*Task prompt*: Show every line containing "scene" by copying it.

━━━━━ Source data

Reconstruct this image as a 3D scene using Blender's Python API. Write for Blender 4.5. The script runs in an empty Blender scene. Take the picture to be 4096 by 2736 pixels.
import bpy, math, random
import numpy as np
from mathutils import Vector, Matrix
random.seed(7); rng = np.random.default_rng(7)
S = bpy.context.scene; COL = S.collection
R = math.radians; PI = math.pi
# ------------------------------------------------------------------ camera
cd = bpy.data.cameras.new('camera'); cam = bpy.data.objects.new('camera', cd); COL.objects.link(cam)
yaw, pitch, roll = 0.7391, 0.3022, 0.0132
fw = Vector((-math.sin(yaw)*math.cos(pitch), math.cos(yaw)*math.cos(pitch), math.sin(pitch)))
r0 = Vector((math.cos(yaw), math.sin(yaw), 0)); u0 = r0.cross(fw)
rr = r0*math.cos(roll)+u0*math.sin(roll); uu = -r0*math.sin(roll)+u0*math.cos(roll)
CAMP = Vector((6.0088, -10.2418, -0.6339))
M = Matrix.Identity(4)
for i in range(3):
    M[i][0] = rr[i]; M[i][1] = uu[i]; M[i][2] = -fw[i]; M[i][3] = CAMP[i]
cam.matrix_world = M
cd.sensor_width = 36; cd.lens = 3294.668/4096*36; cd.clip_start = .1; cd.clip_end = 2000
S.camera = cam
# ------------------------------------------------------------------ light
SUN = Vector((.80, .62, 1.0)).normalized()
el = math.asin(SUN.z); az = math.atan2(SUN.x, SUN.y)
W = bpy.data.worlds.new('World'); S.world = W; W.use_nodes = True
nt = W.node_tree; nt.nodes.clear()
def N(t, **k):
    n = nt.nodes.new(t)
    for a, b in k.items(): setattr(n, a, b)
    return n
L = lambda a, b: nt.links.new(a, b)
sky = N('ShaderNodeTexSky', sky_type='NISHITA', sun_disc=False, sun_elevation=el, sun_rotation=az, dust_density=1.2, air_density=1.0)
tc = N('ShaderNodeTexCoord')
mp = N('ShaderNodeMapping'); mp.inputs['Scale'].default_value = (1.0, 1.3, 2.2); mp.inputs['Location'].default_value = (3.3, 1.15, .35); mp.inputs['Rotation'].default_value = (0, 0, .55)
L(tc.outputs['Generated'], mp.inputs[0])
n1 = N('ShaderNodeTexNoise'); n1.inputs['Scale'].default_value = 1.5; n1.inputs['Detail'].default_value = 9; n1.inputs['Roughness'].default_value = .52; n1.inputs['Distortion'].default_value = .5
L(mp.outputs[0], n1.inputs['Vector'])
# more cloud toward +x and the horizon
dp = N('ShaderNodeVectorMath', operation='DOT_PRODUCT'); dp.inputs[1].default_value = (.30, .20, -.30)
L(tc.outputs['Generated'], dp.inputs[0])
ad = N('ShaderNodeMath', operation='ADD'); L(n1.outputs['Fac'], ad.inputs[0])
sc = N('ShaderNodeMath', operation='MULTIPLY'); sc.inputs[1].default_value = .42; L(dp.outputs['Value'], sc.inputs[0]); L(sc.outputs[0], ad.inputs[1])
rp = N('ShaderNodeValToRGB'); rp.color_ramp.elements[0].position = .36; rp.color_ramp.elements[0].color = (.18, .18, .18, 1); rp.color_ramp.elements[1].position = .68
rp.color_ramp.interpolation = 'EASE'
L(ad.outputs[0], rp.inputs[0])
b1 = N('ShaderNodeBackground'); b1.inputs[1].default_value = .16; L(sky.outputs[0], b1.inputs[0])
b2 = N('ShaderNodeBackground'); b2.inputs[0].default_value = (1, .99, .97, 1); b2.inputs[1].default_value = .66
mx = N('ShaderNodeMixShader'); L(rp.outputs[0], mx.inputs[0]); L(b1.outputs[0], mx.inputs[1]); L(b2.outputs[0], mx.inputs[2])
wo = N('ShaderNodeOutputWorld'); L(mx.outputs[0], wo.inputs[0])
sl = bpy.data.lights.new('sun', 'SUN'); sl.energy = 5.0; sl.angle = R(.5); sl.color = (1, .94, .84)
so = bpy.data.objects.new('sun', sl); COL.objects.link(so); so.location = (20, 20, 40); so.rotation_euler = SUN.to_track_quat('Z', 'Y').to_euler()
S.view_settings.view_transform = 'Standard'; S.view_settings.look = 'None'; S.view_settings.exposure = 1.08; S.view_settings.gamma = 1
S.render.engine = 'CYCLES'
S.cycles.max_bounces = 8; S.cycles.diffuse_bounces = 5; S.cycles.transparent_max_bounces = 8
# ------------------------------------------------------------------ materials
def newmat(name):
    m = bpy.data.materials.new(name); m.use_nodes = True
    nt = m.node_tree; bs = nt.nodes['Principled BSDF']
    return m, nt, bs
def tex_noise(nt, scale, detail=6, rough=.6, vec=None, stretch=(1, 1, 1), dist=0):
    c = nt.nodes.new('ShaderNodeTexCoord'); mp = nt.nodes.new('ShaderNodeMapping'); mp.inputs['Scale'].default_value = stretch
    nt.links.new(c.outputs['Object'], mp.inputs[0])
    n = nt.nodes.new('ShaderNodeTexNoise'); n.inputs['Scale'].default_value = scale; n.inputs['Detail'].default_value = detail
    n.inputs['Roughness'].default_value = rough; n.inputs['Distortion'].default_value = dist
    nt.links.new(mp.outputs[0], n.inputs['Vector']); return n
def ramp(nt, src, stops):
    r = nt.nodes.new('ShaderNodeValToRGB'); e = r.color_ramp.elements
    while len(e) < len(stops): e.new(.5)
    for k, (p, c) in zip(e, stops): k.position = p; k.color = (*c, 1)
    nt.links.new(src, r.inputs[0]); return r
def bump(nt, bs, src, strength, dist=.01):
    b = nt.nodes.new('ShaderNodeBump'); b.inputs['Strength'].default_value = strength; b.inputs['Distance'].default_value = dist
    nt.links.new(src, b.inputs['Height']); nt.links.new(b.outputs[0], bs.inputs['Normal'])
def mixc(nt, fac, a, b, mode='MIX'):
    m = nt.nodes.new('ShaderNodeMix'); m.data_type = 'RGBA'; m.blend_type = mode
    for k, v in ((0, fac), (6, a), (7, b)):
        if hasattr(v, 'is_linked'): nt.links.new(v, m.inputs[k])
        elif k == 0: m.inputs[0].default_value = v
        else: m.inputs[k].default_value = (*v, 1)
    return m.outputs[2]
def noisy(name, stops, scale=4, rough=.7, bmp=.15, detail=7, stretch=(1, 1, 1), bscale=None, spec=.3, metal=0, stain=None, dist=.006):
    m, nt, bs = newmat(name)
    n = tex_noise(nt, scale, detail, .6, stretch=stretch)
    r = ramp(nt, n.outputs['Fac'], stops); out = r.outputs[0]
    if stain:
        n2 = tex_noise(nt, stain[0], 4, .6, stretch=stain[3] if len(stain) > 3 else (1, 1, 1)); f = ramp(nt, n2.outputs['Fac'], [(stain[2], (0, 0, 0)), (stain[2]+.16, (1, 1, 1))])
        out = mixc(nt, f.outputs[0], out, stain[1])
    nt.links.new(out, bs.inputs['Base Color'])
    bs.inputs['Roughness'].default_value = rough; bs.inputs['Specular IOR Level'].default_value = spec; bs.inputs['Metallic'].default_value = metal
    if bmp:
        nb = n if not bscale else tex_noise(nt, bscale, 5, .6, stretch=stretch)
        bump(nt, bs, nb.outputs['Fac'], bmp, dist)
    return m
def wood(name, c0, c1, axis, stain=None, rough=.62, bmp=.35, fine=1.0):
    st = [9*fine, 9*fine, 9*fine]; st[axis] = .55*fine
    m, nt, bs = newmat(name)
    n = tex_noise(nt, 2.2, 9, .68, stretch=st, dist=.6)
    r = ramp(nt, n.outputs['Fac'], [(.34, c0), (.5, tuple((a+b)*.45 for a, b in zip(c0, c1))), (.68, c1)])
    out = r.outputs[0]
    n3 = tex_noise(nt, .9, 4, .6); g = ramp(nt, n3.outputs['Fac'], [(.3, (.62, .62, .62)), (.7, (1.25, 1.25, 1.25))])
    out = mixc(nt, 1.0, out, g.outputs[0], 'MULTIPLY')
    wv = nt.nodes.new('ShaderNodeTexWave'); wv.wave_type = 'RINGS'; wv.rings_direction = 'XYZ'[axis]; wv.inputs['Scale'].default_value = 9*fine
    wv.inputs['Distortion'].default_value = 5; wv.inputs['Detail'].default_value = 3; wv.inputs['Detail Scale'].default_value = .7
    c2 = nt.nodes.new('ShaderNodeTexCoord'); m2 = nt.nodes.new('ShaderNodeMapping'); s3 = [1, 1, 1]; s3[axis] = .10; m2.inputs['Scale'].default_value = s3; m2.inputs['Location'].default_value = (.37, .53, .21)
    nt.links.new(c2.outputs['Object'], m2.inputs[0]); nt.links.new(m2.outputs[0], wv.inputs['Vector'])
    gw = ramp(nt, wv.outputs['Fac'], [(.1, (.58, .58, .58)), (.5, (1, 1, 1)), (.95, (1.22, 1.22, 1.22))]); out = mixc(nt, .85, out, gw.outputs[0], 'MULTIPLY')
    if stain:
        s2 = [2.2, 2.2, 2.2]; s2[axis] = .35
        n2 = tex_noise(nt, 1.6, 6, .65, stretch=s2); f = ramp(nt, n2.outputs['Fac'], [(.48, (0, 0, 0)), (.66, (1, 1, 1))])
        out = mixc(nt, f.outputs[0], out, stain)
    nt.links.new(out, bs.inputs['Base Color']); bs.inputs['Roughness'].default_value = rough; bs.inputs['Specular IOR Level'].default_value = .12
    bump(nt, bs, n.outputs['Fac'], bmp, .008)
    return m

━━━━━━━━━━

*Result of the exercise*:
Reconstruct this image as a 3D scene using Blender's Python API. Write for Blender 4.5. The script runs in an empty Blender scene. Take the picture to be 4096 by 2736 pixels.
S = bpy.context.scene; COL = S.collection